While living with his uncle Spotted Tail, Crazy Horse watched as a group of soldiers attacked Sioux leaders who were trying to mediate a dispute. Spotted Tail then led a group of warriors to attack the soldiers. Sometime later Crazy Horse returned from a buffalo hunt to find the village burned to the ground and eighty-six people dead. Finding a few survivors, Crazy Horse was told that U.S. cavalry had attacked the village.

While still a young man Crazy Horse went on a vision quest and had a vivid dream of a rider in a storm on horseback, with long unbraided hair, a small stone in his ear, zig-zag lightning decorating his check and hail dotting his body. The storm faded and a red-backed hawk flew over the rider’s head. His father interpreted the dream as a sign of his son’s future greatness in battle. Crazy Horse adopted the costume as his war dress.

During Red Cloud’s War in 1866-1868 Crazy Horse joined in raids against white settlements and forts in Wyoming. When the Treaty of Fort Laramie was signed in 1868 and the Army agreed to abandon its posts along Bozeman Trail, Red Cloud and Spotted Tail settled on reservation lands. Crazy Horse became the war chief of the Oglalas. He was only 24 years old.

Crazy Horse learned in 1874 that General Custer had led an expedition into the sacred Black Hills and found gold at French Creek. Prospectors and speculators swarmed into Sioux land ignoring the fact that the land had been guaranteed to the Lakota by the Fort Laramie Treaty. To ensure the safety of the white travelers, the government issued an order requiring that the Sioux bands be required to stay on the Great Sioux Reservation. Crazy Horse and his followers ignored the order and the Army organized a campaign against them.

On the upper Rosebud Creek in southern Montana, General George Crook’s army of thirteen hundred attacked twelve hundred warriors led by Crazy Horse. Crazy Horse had over the years become a daring military strategist, adept in the art of decoying tactics. His feinting and assault techniques baffled Crook who withdrew. Crazy Horse now joined with Sitting Bull and Gall at the Bighorn River in Montana.

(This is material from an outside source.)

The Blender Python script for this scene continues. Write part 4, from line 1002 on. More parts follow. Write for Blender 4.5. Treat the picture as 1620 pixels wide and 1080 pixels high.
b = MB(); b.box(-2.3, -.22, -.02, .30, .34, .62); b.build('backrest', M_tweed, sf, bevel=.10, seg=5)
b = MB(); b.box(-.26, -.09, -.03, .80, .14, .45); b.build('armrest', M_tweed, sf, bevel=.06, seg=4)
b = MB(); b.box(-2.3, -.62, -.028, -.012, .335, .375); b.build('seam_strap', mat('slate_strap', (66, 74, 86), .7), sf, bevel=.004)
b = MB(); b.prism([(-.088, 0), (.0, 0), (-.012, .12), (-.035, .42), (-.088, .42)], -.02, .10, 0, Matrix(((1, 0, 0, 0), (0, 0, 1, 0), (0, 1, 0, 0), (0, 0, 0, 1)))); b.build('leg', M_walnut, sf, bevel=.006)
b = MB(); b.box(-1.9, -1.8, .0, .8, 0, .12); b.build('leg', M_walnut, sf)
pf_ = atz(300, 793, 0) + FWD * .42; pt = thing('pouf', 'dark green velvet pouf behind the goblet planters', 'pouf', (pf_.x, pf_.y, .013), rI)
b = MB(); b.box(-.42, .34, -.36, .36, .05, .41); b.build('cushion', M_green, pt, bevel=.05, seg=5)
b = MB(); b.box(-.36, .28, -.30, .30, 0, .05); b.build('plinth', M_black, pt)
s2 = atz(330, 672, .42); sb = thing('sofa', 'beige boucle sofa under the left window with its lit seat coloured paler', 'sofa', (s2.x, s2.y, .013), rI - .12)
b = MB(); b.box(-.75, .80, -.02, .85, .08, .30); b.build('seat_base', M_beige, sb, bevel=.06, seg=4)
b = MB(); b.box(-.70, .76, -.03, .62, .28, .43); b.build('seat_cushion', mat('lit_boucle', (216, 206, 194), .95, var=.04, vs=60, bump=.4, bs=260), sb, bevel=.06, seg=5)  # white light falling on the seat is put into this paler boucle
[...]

When Custer attacked on June 25, 1876, Crazy Horse led his warriors against Custer’s men from the north and west, while Gall charged Custer from the south and east. Custer’s force, including Custer himself, was completely destroyed. After the battle, the Sioux encampment split up with Sitting Bull heading to Canada and Crazy Horse and his followers traveling back to the Rosebud River. However, despite winning several battles, Crazy Horse band could not win the war. Intense harassment by the military and the loss of their food source, the buffalo, finally forced Crazy Horse and his followers to surrender on May 6, 1877, at Ft. Robinson in northwest Nebraska.

He was promised a reservation in the Powder River country. It did not happen. After a few months on Red Cloud’s reservation, Crazy Horse left without permission to take his sick wife to her family at the Brule Agency about 40 miles away. On his way back forty government scouts arrested him. While being lead toward a stockade, Crazy Horse resisted at the sight of the prison. A soldier bayoneted him through the abdomen. He died the same night.